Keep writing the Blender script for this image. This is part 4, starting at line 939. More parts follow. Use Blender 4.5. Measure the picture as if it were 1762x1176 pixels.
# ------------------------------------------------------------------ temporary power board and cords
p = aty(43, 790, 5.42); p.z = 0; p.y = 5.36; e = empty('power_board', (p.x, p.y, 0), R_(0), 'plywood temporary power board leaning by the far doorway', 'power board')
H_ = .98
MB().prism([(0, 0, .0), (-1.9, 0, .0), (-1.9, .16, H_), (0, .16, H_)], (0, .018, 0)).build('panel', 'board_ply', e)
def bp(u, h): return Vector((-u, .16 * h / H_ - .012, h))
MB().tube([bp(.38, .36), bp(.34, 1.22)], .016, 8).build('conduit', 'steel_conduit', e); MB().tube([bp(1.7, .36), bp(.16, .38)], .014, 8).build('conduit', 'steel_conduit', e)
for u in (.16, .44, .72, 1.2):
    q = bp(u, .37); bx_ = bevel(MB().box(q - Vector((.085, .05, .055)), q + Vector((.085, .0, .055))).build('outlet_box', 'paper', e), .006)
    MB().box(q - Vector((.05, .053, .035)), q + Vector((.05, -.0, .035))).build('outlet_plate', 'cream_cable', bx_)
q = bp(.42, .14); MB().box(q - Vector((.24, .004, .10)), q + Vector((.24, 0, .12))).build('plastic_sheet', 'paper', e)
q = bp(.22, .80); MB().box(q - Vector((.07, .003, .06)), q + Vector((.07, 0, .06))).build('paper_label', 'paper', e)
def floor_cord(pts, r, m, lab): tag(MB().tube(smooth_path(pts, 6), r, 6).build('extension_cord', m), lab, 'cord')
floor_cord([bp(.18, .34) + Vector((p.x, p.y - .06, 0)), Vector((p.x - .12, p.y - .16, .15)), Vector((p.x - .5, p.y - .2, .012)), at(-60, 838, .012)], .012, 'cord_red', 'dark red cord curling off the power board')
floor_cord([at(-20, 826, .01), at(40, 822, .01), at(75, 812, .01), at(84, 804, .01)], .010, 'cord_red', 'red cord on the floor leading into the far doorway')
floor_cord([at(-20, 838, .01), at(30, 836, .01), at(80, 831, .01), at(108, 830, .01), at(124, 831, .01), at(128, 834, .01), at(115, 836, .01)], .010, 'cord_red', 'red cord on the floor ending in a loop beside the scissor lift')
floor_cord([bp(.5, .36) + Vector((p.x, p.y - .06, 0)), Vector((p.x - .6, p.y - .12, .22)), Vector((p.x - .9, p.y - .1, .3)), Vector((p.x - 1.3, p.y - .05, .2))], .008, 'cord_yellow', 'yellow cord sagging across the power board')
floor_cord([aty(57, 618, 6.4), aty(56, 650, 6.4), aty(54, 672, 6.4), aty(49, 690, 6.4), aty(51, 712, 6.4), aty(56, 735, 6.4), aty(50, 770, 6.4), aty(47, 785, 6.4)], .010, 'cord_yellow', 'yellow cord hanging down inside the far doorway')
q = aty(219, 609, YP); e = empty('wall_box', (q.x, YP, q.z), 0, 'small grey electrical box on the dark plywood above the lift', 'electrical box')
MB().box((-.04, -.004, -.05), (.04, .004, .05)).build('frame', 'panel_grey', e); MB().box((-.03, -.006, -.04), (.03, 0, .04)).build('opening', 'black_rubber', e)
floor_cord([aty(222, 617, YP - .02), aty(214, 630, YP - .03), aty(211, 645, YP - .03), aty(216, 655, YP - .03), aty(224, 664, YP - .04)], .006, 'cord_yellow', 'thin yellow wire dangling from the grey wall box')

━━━

* [Directive] Print the whole listing exactly as it is.

* [Solution to the problem]
Keep writing the Blender script for this image. This is part 4, starting at line 939. More parts follow. Use Blender 4.5. Measure the picture as if it were 1762x1176 pixels.
# ------------------------------------------------------------------ temporary power board and cords
p = aty(43, 790, 5.42); p.z = 0; p.y = 5.36; e = empty('power_board', (p.x, p.y, 0), R_(0), 'plywood temporary power board leaning by the far doorway', 'power board')
H_ = .98
MB().prism([(0, 0, .0), (-1.9, 0, .0), (-1.9, .16, H_), (0, .16, H_)], (0, .018, 0)).build('panel', 'board_ply', e)
def bp(u, h): return Vector((-u, .16 * h / H_ - .012, h))
MB().tube([bp(.38, .36), bp(.34, 1.22)], .016, 8).build('conduit', 'steel_conduit', e); MB().tube([bp(1.7, .36), bp(.16, .38)], .014, 8).build('conduit', 'steel_conduit', e)
for u in (.16, .44, .72, 1.2):
    q = bp(u, .37); bx_ = bevel(MB().box(q - Vector((.085, .05, .055)), q + Vector((.085, .0, .055))).build('outlet_box', 'paper', e), .006)
    MB().box(q - Vector((.05, .053, .035)), q + Vector((.05, -.0, .035))).build('outlet_plate', 'cream_cable', bx_)
q = bp(.42, .14); MB().box(q - Vector((.24, .004, .10)), q + Vector((.24, 0, .12))).build('plastic_sheet', 'paper', e)
q = bp(.22, .80); MB().box(q - Vector((.07, .003, .06)), q + Vector((.07, 0, .06))).build('paper_label', 'paper', e)
def floor_cord(pts, r, m, lab): tag(MB().tube(smooth_path(pts, 6), r, 6).build('extension_cord', m), lab, 'cord')
floor_cord([bp(.18, .34) + Vector((p.x, p.y - .06, 0)), Vector((p.x - .12, p.y - .16, .15)), Vector((p.x - .5, p.y - .2, .012)), at(-60, 838, .012)], .012, 'cord_red', 'dark red cord curling off the power board')
floor_cord([at(-20, 826, .01), at(40, 822, .01), at(75, 812, .01), at(84, 804, .01)], .010, 'cord_red', 'red cord on the floor leading into the far doorway')
floor_cord([at(-20, 838, .01), at(30, 836, .01), at(80, 831, .01), at(108, 830, .01), at(124, 831, .01), at(128, 834, .01), at(115, 836, .01)], .010, 'cord_red', 'red cord on the floor ending in a loop beside the scissor lift')
floor_cord([bp(.5, .36) + Vector((p.x, p.y - .06, 0)), Vector((p.x - .6, p.y - .12, .22)), Vector((p.x - .9, p.y - .1, .3)), Vector((p.x - 1.3, p.y - .05, .2))], .008, 'cord_yellow', 'yellow cord sagging across the power board')
floor_cord([aty(57, 618, 6.4), aty(56, 650, 6.4), aty(54, 672, 6.4), aty(49, 690, 6.4), aty(51, 712, 6.4), aty(56, 735, 6.4), aty(50, 770, 6.4), aty(47, 785, 6.4)], .010, 'cord_yellow', 'yellow cord hanging down inside the far doorway')
q = aty(219, 609, YP); e = empty('wall_box', (q.x, YP, q.z), 0, 'small grey electrical box on the dark plywood above the lift', 'electrical box')
MB().box((-.04, -.004, -.05), (.04, .004, .05)).build('frame', 'panel_grey', e); MB().box((-.03, -.006, -.04), (.03, 0, .04)).build('opening', 'black_rubber', e)
floor_cord([aty(222, 617, YP - .02), aty(214, 630, YP - .03), aty(211, 645, YP - .03), aty(216, 655, YP - .03), aty(224, 664, YP - .04)], .006, 'cord_yellow', 'thin yellow wire dangling from the grey wall box')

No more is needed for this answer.